16/02/2009
» Seeking the Interesting
A really, ahem, interesting post from one of Tumblr’s favourite writers, mills.
He writes:
We say: “I want to be a writer,” or “I want to be a photographer”; or we say: “I want to take interesting photographs,” or “I want to write interestingly,” or “I want to be interesting.” This is itself interesting. What do we really want when we want such things?
…
The beginning of creative efforts is always strange in this way: before we can express something, we must sense that there is something we should express, something not otherwise explored…
This pretty much sums up why I chose to pursue the book topic I’m currently pursuing.

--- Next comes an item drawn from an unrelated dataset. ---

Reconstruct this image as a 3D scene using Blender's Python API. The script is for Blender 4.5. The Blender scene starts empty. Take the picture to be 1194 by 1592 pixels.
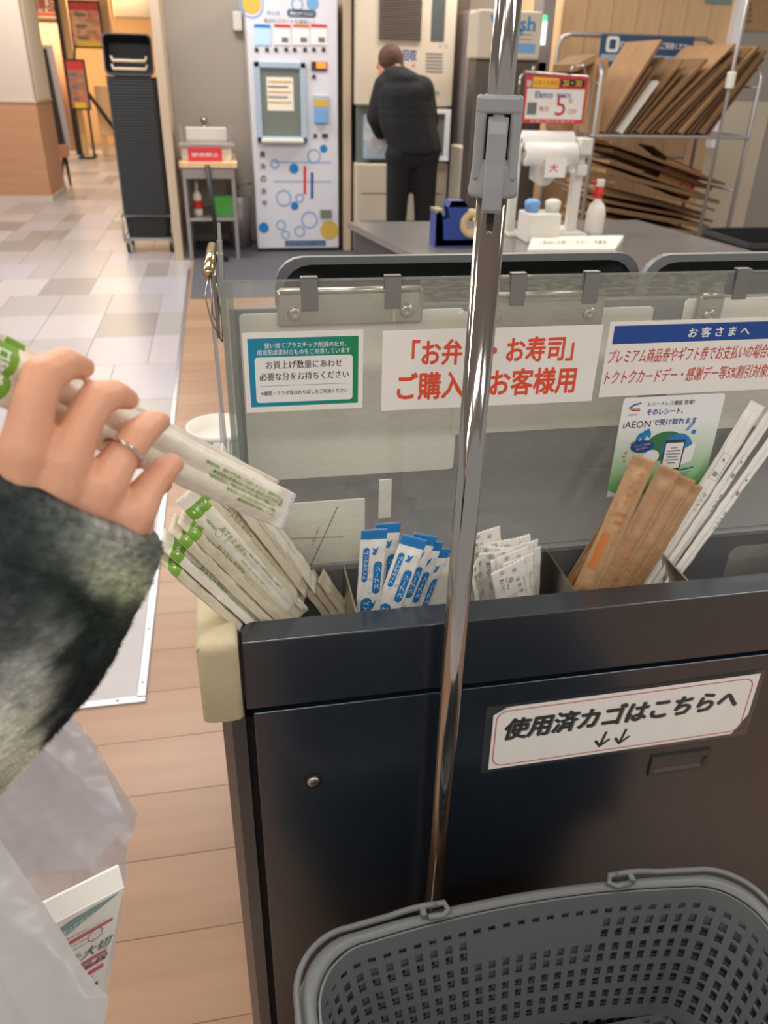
import bpy, bmesh, math, random
from mathutils import Vector, Matrix, noise
random.seed(7)
S = bpy.context.scene
COL = S.collection

# ------------------------------------------------------------------ camera
F, CX, CY = 1220.0, 597.0, 796.0          # focal length in pixels of a 1194 x 1592 frame
_up = Vector((57, 2204, 1220)).normalized()
_d = Vector((-269, 688, -1220)); _d = (_d - _up * _d.dot(_up)).normalized()
_x = _d.cross(_up)
R = Matrix((_x, _d, _up))                  # world = R @ camera
CAM = Vector((0, 0, 1.45))
cd = bpy.data.cameras.new('camera'); cam = bpy.data.objects.new('camera', cd); COL.objects.link(cam)
cam.matrix_world = Matrix.Translation(CAM) @ R.to_4x4()
cd.sensor_fit = 'VERTICAL'; cd.sensor_height = 36; cd.sensor_width = 27
cd.lens = F / 1592 * 36
cd.clip_start = .02; cd.clip_end = 100
cd.dof.use_dof = True; cd.dof.focus_distance = .78; cd.dof.aperture_fstop = cd.lens / 3.2
S.camera = cam
# ------------------------------------------------------------------ world, lamps, exposure
S.view_settings.view_transform = 'Standard'; S.view_settings.look = 'None'
S.view_settings.gamma = 1; S.view_settings.use_curve_mapping = False
S.view_settings.exposure = 0.12
w = bpy.data.worlds.new('world'); S.world = w; w.use_nodes = True
w.node_tree.nodes['Background'].inputs[0].default_value = (1.0, .95, .90, 1)
w.node_tree.nodes['Background'].inputs[1].default_value = .42
def lamp(x, y, sx, sy, e, col=(1, .96, .915), z=2.95):
    l = bpy.data.lights.new('ceiling_lamp', 'AREA'); l.shape = 'RECTANGLE'; l.size = sx; l.size_y = sy
    l.energy = e; l.color = col
    o = bpy.data.objects.new('ceiling_lamp', l); o.location = (x, y, z); COL.objects.link(o)
for y in (-1.6, 1.3, 4.2, 7.0):
    for x in (-2.6, -.4, 2.4):
        lamp(x, y, 1.6, .5, {-1.6: 32, 1.3: 30, 4.2: 36, 7.0: 50}[y])
lamp(-1.6, 10.2, 2, .6, 60, (1, .87, .72)); lamp(-2.6, 14, 2.4, .8, 110, (1, .8, .58)); lamp(-2.6, 18, 3, .8, 140, (1, .76, .5))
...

I never wanted - perhaps “don’t want” is a more accurate tense here - to be “the girl who wrote the sex book”, it just happens that sex is the arena in which I spotted a significant gap in the stories being told.
I could have just as easily chosen to write a book on “feminism” more generally, but there are books on feminism coming out all the time, and while I read them, most of them don’t tell me anything I don’t already know - as I allude to in this review. (There are books on sex coming out all the time too, but so far none have made the argument I want to make.) Linda Hirschman’s Get To Work is possibly the most recent exception to this trend, but again, that was on a very specific topic.
This doesn’t mean these books are without value. Plenty of people haven’t heard their arguments before, and for those people, what I find ultimately “uninteresting”, is thrilling.
Similarly, I could be writing about the internets, technology, identity - any of that other good stuff that thrills me - but again, a lot of people are already writing about that, and they’re probably doing it better than I could (comparative advantage, Zach might say). Really, it’s that - again - no obvious unsaid argument jumped out at me.
Mills’ post also made me think of all those people who say they want to be writers, but also say they can’t think of anything to write about. This has confused me for some time because, for me, the desire to write stems from the desire to write about specific things, which would eat away at me if I didn’t type them out. This is particularly true of blogging - here or otherwise.
Professionally, ego comes into it more (can someone remind me of that Stephen King quote on writers and narcissism? I can’t find it on Google, but I can guarantee it’s true) - I want to be the person getting that idea out there, I want people to be thrilled by my ideas - but again, it ultimately comes down to an excitement about a particular concept that I want to explore and get others to think about. Or best of all, respond to with thoughts of their own.
So, I’m a little cynical of people who say they want to “be writers”, but are stuck for something to actually write about.
But perhaps I’m being too cynical. Like Mills, I am also a novice photographer - much of the time a piss-poor one. I like to capture interesting and beautiful things on camera, but I also know that my photos are unlikely to be interesting to anyone else (unless they’re of my friends, who will enjoy looking at themselves and each other). And I don’t feel the same urge to take photos that I do to write.
Perhaps this inauthenticity - the urge to be good for the sake of being good, to be interesting for the sake of being interesting - is okay, though. As Mills writes:
It is more fun, more amusing, when one accepts the inauthenticity of oneself: a phony photographer trying to be interesting without any damn reason is more tolerable when he can laugh at himself, I hope; and the same should be true for a phony writer. It is all play, after all; perhaps, then, a disclaimer is in order: please know that the author of this site is comfortable with laughter.
What do you think? Why do you write? And why do you write what you write?